§ Written instruction: Look through the data for the string "scene". Copy every line where it is found.

§ Data extract:
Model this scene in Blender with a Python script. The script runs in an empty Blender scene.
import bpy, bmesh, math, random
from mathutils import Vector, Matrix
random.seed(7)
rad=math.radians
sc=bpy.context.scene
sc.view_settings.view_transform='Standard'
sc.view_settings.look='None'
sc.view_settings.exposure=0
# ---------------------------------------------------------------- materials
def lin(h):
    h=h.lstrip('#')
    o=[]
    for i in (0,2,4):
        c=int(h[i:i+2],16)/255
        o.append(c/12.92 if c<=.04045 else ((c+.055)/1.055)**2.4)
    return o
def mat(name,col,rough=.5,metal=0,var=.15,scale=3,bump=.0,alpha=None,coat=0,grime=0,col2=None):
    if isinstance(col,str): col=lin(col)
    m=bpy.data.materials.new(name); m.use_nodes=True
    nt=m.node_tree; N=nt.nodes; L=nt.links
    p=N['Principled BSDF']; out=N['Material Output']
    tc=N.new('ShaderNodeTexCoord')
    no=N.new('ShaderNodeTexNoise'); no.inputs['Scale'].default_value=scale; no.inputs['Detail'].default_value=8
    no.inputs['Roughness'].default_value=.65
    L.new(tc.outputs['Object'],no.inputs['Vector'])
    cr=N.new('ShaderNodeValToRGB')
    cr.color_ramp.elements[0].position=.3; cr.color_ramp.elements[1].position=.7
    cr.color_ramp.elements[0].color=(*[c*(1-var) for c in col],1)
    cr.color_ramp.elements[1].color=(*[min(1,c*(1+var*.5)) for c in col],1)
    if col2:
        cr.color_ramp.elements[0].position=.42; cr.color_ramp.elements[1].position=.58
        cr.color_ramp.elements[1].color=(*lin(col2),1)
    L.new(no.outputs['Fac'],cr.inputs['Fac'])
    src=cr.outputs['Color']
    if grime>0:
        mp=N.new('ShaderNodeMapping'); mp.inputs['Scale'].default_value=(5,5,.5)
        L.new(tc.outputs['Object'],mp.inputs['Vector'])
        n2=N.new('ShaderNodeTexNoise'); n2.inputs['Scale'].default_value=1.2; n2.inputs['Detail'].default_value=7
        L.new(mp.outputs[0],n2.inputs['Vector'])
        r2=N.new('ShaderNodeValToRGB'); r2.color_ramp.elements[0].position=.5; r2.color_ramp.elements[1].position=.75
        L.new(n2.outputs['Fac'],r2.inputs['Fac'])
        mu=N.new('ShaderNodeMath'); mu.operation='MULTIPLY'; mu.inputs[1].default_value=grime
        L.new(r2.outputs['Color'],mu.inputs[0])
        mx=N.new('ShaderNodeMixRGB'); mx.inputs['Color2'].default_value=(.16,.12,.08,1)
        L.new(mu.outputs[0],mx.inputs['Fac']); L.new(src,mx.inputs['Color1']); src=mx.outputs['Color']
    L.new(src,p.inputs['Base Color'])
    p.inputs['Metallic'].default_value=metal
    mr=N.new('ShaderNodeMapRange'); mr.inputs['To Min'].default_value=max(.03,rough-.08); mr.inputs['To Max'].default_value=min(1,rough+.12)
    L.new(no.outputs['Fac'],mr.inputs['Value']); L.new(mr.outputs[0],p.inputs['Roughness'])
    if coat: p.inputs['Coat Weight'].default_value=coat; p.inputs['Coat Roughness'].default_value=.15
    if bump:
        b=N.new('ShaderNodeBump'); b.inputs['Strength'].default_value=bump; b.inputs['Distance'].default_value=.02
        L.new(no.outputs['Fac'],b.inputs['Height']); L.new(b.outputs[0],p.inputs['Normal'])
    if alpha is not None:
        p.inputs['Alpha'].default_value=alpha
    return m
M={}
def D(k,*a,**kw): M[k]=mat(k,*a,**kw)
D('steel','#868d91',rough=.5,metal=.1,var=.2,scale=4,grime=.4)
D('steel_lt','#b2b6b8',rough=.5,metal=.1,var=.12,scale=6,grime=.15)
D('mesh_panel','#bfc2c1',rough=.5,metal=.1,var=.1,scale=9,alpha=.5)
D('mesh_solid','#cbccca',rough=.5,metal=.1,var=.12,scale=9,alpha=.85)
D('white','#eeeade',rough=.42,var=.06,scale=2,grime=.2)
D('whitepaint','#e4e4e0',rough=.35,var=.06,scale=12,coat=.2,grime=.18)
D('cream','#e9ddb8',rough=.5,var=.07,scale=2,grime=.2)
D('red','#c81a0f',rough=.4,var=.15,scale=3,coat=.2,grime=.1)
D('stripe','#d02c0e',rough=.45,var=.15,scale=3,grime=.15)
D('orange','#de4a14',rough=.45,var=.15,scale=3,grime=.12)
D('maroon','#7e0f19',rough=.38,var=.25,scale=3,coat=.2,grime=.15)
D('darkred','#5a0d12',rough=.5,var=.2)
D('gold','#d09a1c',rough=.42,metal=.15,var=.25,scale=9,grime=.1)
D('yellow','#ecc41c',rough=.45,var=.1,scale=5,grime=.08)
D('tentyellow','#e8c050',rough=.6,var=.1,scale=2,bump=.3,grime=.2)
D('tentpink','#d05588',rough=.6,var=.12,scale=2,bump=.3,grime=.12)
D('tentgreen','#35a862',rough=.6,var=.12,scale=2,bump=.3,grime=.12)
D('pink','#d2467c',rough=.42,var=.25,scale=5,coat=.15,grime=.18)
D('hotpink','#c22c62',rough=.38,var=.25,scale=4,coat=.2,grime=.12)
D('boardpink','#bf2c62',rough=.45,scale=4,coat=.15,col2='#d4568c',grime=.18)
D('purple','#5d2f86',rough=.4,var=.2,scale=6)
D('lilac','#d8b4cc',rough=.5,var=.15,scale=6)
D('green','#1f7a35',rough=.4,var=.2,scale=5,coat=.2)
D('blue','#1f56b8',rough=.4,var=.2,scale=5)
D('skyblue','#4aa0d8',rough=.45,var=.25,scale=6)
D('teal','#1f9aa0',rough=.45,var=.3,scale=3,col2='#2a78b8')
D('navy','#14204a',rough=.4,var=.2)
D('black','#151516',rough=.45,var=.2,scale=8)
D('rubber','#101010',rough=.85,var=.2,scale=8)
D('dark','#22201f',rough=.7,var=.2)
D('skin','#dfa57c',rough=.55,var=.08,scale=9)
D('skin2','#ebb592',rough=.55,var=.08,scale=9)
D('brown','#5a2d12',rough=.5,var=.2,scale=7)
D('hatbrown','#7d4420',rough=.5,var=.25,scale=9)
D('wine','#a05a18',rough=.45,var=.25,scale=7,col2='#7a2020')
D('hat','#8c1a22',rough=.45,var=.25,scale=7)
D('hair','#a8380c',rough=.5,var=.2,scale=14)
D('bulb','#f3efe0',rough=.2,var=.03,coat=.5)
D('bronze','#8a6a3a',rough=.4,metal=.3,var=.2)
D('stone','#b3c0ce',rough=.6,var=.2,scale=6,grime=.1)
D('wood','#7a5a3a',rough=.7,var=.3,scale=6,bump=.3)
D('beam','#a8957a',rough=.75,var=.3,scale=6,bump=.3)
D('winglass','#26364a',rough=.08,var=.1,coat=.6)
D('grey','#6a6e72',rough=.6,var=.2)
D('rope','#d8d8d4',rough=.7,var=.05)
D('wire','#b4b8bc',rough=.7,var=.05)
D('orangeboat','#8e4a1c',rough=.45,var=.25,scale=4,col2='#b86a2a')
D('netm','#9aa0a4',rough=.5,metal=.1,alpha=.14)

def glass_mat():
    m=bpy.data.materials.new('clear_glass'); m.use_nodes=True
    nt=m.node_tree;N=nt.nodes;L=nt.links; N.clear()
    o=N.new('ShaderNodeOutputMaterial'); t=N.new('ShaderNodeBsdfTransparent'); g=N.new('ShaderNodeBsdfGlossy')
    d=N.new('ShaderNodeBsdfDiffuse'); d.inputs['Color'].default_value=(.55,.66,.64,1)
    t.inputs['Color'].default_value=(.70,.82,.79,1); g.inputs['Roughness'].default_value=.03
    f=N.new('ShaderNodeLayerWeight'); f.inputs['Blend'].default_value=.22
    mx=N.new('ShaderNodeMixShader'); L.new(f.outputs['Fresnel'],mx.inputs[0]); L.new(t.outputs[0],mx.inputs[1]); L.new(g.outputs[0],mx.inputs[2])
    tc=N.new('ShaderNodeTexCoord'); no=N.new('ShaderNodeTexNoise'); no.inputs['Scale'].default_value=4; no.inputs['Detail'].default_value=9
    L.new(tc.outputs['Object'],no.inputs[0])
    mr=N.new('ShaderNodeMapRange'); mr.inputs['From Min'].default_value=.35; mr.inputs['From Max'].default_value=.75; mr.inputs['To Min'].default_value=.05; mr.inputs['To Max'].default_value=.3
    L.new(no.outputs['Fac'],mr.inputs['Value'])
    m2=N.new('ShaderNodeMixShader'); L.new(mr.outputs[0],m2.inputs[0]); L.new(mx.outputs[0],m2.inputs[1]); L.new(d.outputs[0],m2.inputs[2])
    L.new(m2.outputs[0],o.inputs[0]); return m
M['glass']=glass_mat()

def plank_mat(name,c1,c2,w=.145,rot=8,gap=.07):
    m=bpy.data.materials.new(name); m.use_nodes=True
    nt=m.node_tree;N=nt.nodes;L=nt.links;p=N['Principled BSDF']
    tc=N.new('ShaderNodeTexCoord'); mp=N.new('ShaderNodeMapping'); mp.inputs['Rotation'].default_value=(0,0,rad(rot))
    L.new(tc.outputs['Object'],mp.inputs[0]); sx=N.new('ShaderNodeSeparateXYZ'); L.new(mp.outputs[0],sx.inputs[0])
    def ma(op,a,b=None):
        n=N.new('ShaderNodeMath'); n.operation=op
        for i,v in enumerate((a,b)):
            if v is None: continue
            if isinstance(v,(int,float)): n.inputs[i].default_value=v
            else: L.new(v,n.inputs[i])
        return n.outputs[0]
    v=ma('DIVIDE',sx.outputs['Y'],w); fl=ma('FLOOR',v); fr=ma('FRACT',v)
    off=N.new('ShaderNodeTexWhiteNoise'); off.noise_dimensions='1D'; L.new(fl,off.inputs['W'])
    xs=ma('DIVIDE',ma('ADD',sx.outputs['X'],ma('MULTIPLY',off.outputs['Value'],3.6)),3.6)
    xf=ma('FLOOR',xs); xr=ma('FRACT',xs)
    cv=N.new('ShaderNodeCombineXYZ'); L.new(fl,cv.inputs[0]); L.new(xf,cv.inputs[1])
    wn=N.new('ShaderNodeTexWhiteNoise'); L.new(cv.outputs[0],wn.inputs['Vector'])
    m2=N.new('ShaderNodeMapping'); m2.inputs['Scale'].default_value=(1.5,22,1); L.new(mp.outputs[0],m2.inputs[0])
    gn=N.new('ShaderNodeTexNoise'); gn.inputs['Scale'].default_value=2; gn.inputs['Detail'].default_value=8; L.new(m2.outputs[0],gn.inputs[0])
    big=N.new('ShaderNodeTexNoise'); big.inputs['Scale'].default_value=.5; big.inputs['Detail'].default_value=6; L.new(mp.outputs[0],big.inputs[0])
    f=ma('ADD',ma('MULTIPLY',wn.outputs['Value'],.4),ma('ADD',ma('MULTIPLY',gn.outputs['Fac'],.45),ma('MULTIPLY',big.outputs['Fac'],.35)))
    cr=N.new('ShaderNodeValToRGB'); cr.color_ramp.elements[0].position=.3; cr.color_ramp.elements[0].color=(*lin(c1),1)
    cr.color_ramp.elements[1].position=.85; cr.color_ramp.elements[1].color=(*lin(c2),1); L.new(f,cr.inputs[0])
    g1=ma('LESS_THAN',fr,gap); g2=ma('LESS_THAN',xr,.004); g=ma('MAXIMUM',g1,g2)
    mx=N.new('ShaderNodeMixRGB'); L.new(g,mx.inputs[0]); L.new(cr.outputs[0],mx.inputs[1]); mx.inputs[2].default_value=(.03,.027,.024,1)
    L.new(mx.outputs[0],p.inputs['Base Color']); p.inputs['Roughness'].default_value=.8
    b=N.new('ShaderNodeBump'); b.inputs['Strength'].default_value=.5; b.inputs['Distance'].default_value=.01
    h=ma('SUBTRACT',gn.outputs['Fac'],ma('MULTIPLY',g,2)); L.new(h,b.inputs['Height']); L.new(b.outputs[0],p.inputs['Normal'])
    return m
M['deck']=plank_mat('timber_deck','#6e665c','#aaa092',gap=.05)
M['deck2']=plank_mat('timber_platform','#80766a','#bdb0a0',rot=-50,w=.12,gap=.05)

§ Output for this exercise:
Model this scene in Blender with a Python script. The script runs in an empty Blender scene.
sc=bpy.context.scene